Introduction by John Monks: Meeting with chancellor Schüssel
To be checked against delivery
I echo the appreciation of Candido for the start made by the Austrian Presidency and by you personally. It has been a very positive beginning.
We have submitted via Fritz a document about what we hope to see develop under your Presidency.
Necessarly, I will focus on a small number of points.
First I would like to reflect on your remarks yesterday on the Services Directive. We cannot accept that trade in services should be based on a competition where 25 member states compete on each other’s territories at the expense of the environment, industrial relations systems, workers rights and other public interests.
This careless proposal from the previous (Prodi-led) Commission was careless, poor politics. The social partners were not involved in its formulation. It has bred protectionism and defensiveness. It played a negative part in the French referendum. Far from extending the Single Market, it has posed a huge threat to it.
What we want now is to join those discussions you proposed yesterday and, after the Parliamentary stage is complete next month, we want to contribute to devising a better Services Directive than what we have now.

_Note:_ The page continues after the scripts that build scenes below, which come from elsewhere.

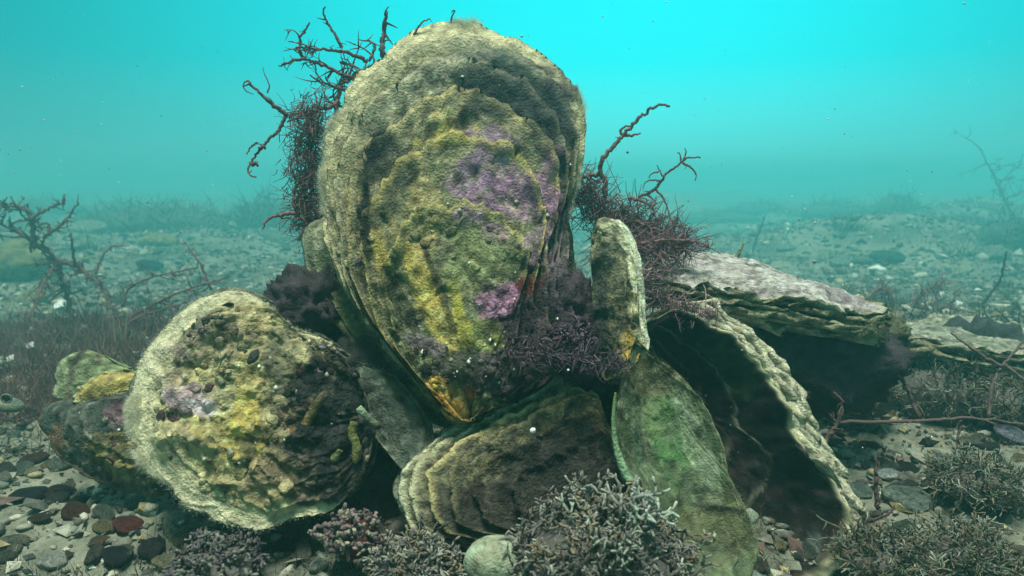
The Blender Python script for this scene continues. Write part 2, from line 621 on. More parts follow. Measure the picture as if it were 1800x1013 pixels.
def growths(v, parent, count, smax=0.93, size=0.0008, pal=((0.03, 0.033, 0.03), (0.17, 0.11, 0.14), (0.34, 0.31, 0.21), (0.06, 0.03, 0.03))):
    """crusty lumps of sponge, weed and lime grown onto a valve"""
    w = v['s'] * (v['s'] < smax) * (0.05 + sstep(-0.2, 0.5, fbm(v['F'] * 50 + 9, 3)))
    pick = rng.choice(len(w), count, p=w / w.sum())
    base = [ico(2, 60 + k, 0.4, 1.0) for k in range(5)]
    mb = MB()
    for k in pick:
        bv, bf = base[rng.integers(0, 5)]
        n = v['N'][k]
        a = np.cross(n, rng.normal(size=3)); a /= np.linalg.norm(a)
        M = np.stack([a, np.cross(n, a), n * rng.uniform(0.25, 0.6)], 0) * size * np.exp(rng.normal(0, 0.5))
        c = v['Cf'][k] * rng.uniform(0.4, 1.5) if rng.random() < 0.8 else np.array(pal[rng.integers(0, len(pal))]) * rng.uniform(0.6, 1.3)
        mb.add(v['F'][k] + bv @ M, None, bf, c * (1 + 0.4 * rng.uniform(-1, 1, (len(bv), 1))))
    o = mb.build('encrusting_growth', M_SHELL, v.get('obj', parent))
    o['kind'] = 'stuff'


def sheets(e, out, spec, label='lamella', NS=110, NT=330, fz=1500, specky=None, growth=0, **kw):
    """older growth layers lying on a valve: each a thin ragged sheet reaching less far from the hinge"""
    for k, (g, sh, col, edge) in enumerate(spec):
        k2 = dict(kw)
        k2['colours'] = col
        v = valve(out, grow=g, shift=sh, NS=NS, NT=NT, eseed=kw['seed'] + 3 * k + 1, edge_col=edge, edge_s=0.95, **k2)
        put_valve(label, v, e)
        if growth:
            growths(v, e, growth)
        if specky:
            specks(v, e, specky[0] // len(spec), specky[1])
        if fz:
            fuzz(v, e, fz, 0.93, 0.0009, 0.00005, edge, 0.5, 1)


def fuzz(v, parent, count, smin=0.8, length=0.0022, width=0.00009, col=(0.50, 0.47, 0.34), own=0.5, power=1.0, name='fuzz', out=0.8, keep=None):
    w = np.clip((v['s'] - smin) / (1 - smin), 0, 1) ** power
    w = w * v['s'] * (0.04 + sstep(-0.1, 0.6, fbm(v['F'] * 60 + 40, 3)) ** 1.5)
    if keep is not None:
        w = w * keep(v['px'], v['py'])
    pick = rng.choice(len(w), count, p=w / w.sum())
    base = v['F'][pick] + rng.normal(size=(count, 3)) * 0.0006
    edge = sstep(0.9, 1.0, v['s'][pick])[:, None]
    d = v['N'][pick] * (1 - 0.45 * edge) + v['rd'][pick] * edge * out + rng.normal(size=(count, 3)) * 0.95 + np.array((0, 0, 0.15))
    d /= np.linalg.norm(d, axis=1)[:, None]
    c = v['Cf'][pick] * own + np.array(col) * (1 - own)
    c = c * rng.uniform(0.7, 1.25, (count, 1))
    mb = MB()
    mb.blades(base, d, length * rng.uniform(0.2, 1.0, count) * (0.5 + 1.1 * sstep(-0.2, 0.7, fbm(v['F'][pick] * 60 + 40, 3))), width * rng.uniform(0.6, 1.4, count), c)
    o = mb.build(name, M_FUZZ, v.get('obj', parent), smooth=False)
    o['kind'] = 'stuff'
    return o


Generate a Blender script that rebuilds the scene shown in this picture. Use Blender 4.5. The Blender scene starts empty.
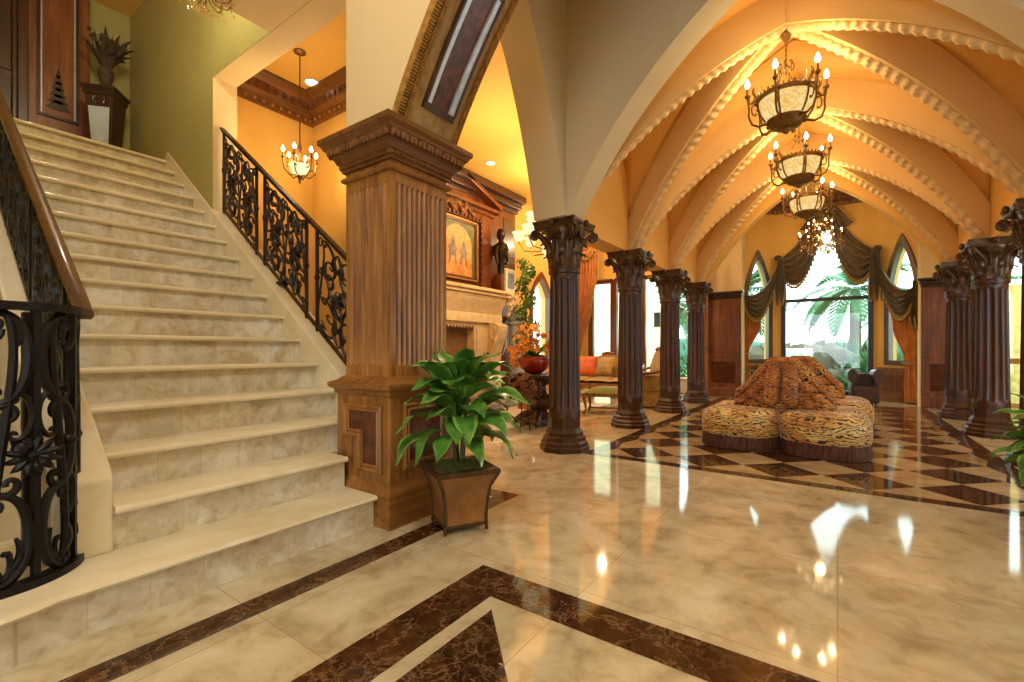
import bpy, math, random
from math import sin, cos, pi, sqrt, radians, atan2
from mathutils import Vector, Matrix
random.seed(7)
SC = bpy.context.scene
COL = SC.collection
# ------------------------------------------------------------------ mesh building helpers
class MB:
    def __init__(s):
        s.v = []; s.f = []; s.m = []
    def face(s, idx, m=0):
        s.f.append(tuple(idx)); s.m.append(m)
    def poly(s, pts, m=0):
        b = len(s.v); s.v += [tuple(p) for p in pts]; s.face(range(b, b+len(pts)), m)
    def box(s, a, c, m=0):
        x0, y0, z0 = a; x1, y1, z1 = c; b = len(s.v)
        s.v += [(x0,y0,z0),(x1,y0,z0),(x1,y1,z0),(x0,y1,z0),(x0,y0,z1),(x1,y0,z1),(x1,y1,z1),(x0,y1,z1)]
        for q in ((0,3,2,1),(4,5,6,7),(0,1,5,4),(1,2,6,5),(2,3,7,6),(3,0,4,7)): s.face([b+i for i in q], m)
    def loft(s, rings, m=0, closed=True, cap=True, loop=False):
        b = len(s.v); n = len(rings[0])
        for r in rings: s.v += [tuple(p) for p in r]
        k = len(rings)
        for i in range(k if loop else k-1):
            i2 = (i+1) % k
            for j in range(n if closed else n-1):
                j2 = (j+1) % n
                s.face((b+i*n+j, b+i*n+j2, b+i2*n+j2, b+i2*n+j), m)
        if cap and closed and not loop:
            s.face([b+j for j in range(n)][::-1], m); s.face([b+(k-1)*n+j for j in range(n)], m)
    def tube(s, path, r, n=6, m=0, closed=False, twist=None, cap=True):
        P = [Vector(p) for p in path]; k = len(P); rings = []
        up = None
        for i in range(k):
            a = P[i-1] if (i > 0 or closed) else P[0]
            c = P[(i+1) % k] if (i < k-1 or closed) else P[-1]
            t = (c-a)
            if t.length < 1e-9: t = Vector((0,0,1))
            t.normalize()
            if up is None:
                up = Vector((0,0,1)) if abs(t.z) < .9 else Vector((1,0,0))
            up = up - t*up.dot(t)
            if up.length < 1e-6: up = t.orthogonal()
            up.normalize(); sd = t.cross(up)
            rr = r[i] if isinstance(r, (list, tuple)) else r
            ring = []
            for j in range(n):
                th = 2*pi*j/n
                q = rr*(1+twist[0]*cos(twist[1]*th-twist[2]*i)) if twist else rr
                ring.append(P[i]+up*(cos(th)*q)+sd*(sin(th)*q))
            rings.append(ring)
        s.loft(rings, m, cap=cap, loop=closed)
    def lathe(s, prof, n=24, c=(0,0,0), m=0, fn=None, cap=True):
        rings = []
        for r, z in prof:
            rings.append([(c[0]+cos(2*pi*j/n)*(fn(r,z,j,n) if fn else r), c[1]+sin(2*pi*j/n)*(fn(r,z,j,n) if fn else r), c[2]+z) for j in range(n)])
        s.loft(rings, m, cap=cap)
    def sq(s, prof, c=(0,0,0), ax=1, ay=1, m=0):
        # square lathe: prof of (half size offset, z) around a rectangle ax, ay
        rings = [[(c[0]+(ax+o)*i, c[1]+(ay+o)*j, c[2]+z) for i, j in ((-1,-1),(1,-1),(1,1),(-1,1))] for o, z in prof]
        s.loft(rings, m)
    def ball(s, c, r, n=10, m=0, sc=(1,1,1)):
        k = max(4, n//2); pr = []
        rings = []
        for i in range(k+1):
            a = -pi/2+pi*i/k; rr = max(cos(a), .02)*r
            rings.append([(c[0]+sc[0]*rr*cos(2*pi*j/n), c[1]+sc[1]*rr*sin(2*pi*j/n), c[2]+sc[2]*r*sin(a)) for j in range(n)])
        s.loft(rings, m)
    def prism(s, pts, ext, m=0):
        e = Vector(ext); A = [Vector(p) for p in pts]; s.loft([A, [p+e for p in A]], m)
    def grid(s, fn, nu, nv, m=0):
        b = len(s.v)
        for i in range(nu+1):
            for j in range(nv+1): s.v.append(tuple(fn(i/nu, j/nv)))
        for i in range(nu):
            for j in range(nv):
                a = b+i*(nv+1)+j; s.face((a, a+1, a+nv+2, a+nv+1), m)
    def xf(s, M, start=0):
        for i in range(start, len(s.v)): s.v[i] = tuple(M @ Vector(s.v[i]))
        return s
    def add(s, o, M=None, dm=0):
        b = len(s.v)
        s.v += [tuple(M @ Vector(p)) for p in o.v] if M else list(o.v)
        s.f += [tuple(b+i for i in f) for f in o.f]; s.m += [k+dm for k in o.m]
    def build(s, name, mats, parent=None, loc=(0,0,0), rz=0, smooth=40, solid=0, bevel=0):
        me = bpy.data.meshes.new(name); me.from_pydata(s.v, [], s.f)
        for mt in (mats if isinstance(mats, (list, tuple)) else [mats]): me.materials.append(mt)
        me.polygons.foreach_set('material_index', s.m)
        if smooth:
            me.polygons.foreach_set('use_smooth', [True]*len(s.f)); me.set_sharp_from_angle(angle=radians(smooth))
        me.validate(); me.update()
        o = bpy.data.objects.new(name, me); COL.objects.link(o)
        o.location = loc; o.rotation_euler = (0,0,rz)
        if parent: o.parent = parent
        if solid:
            md = o.modifiers.new('s', 'SOLIDIFY'); md.thickness = solid
        if bevel:
            md = o.modifiers.new('b', 'BEVEL'); md.width = bevel; md.segments = 2; md.limit_method = 'ANGLE'
        return o
def tag(o, label, cat, group=None, kind=None):
    if label: o['label'] = label
    if cat: o['category'] = cat
    if group: o['group'] = group
    if kind: o['kind'] = kind
    return o
def thing(name, label, cat, loc=(0,0,0), rz=0, group=None):
    o = bpy.data.objects.new(name, None); COL.objects.link(o); o.empty_display_size = .1
    o.location = loc; o.rotation_euler = (0,0,rz)
    return tag(o, label, cat, group)
def struct(o):
    o['kind'] = 'structure'; return o
def dup(root, loc, rz=None, label=None):
    r = root.copy(); COL.objects.link(r); r.location = loc
    if rz is not None: r.rotation_euler = (0,0,rz)
    if label: r['label'] = label
    def rec(a, b):
        for ch in list(a.children):
            c = ch.copy(); COL.objects.link(c); c.parent = b; rec(ch, c)
    rec(root, r)
    return r
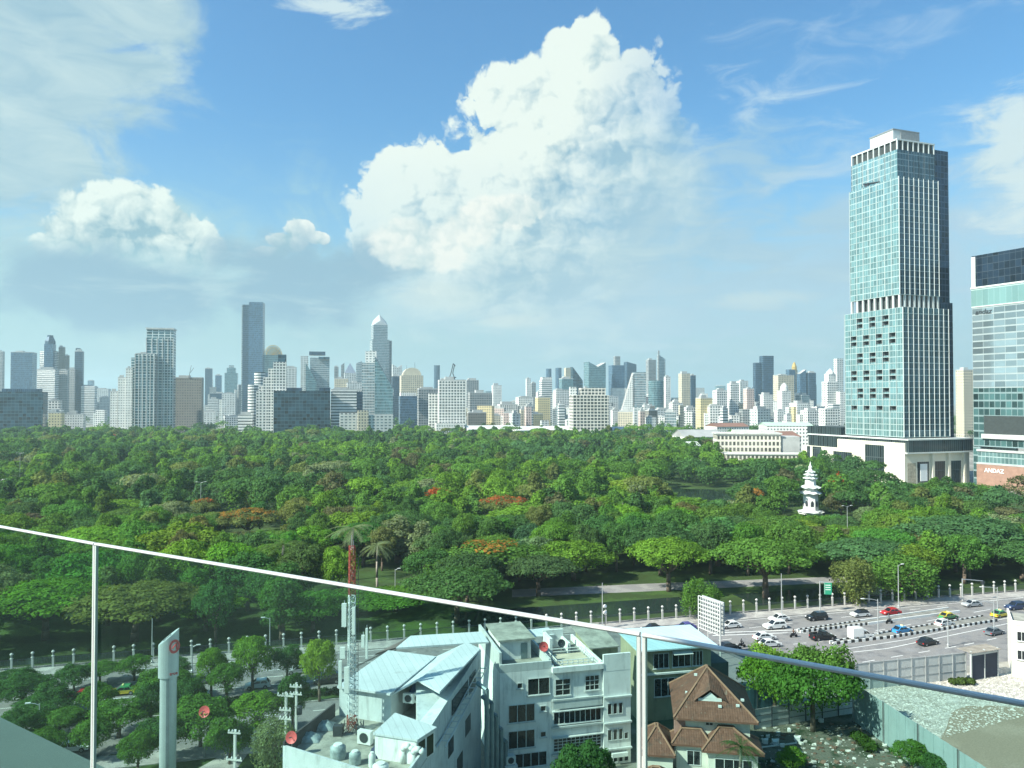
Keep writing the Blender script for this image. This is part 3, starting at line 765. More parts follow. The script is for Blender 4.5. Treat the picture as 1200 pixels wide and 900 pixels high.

Central to that is excluding labour law and services of general interest from the Directive, the deletion of Articles 24 and 25 which deal with posted workers, and the restriction of the contentious ‘country of origin’ principle. Our ancesters coined the phrase - when in Rome, do as the Romans do - and we should respect that wisdom - and not base the opening up of services on a different one. We can support non-discrimination against other EU nationals, and on equal access to markets. We know that services employment can be expanded - although we are sceptical about some of the high figures that are quoted in support of the Services Directive’s impact on employment levels.
You clearly appreciate the risks and opportunities in a better Services Directive and we are interested in how you see the talks being developed in conjunction with the social partners.
My next - and related point - concerns mobility. As we discussed at the informal social summit in London, if there is free movement of labour across 25 countries (qualified to an extent by transitional measures), then there must be some common standards. Of course, Greece is not the same as Poland, Sweden as Portugal - but on fundamental rights, on information and consultation, on health and safety for example there should be readily understood rules which apply everywhere. I am not arguing for common pay - that reflects productivity levels - but rather on the way people are treated and on the encouragement of social dialogue, social partnership and collective bargaining.
Austria has been conspicuously successful using these principles. I hope that you will help us spread them. If otherwise a liberal laissez-faire approach is followed, there is a real danger that people will react against the free movement of labour principle.
Two current legal cases - the Vaxholm and Viking cases in Sweden and Finland respectively illustrate the problem when national labour laws are challenged by the application of the free movement of labour principle.
Of course, Chancellor, there are many other issues confronting Europe - new life for the Lisbon strategy, more economic governance to boost growth, more emphasis on R+D and innovation, relations with China, Russia and other emerging economic powerhouses.
We believe that the ETUC and Europe’s unions can contribute significantly on all these questions and I hope that we can work well with you and your Presidency in the months ahead.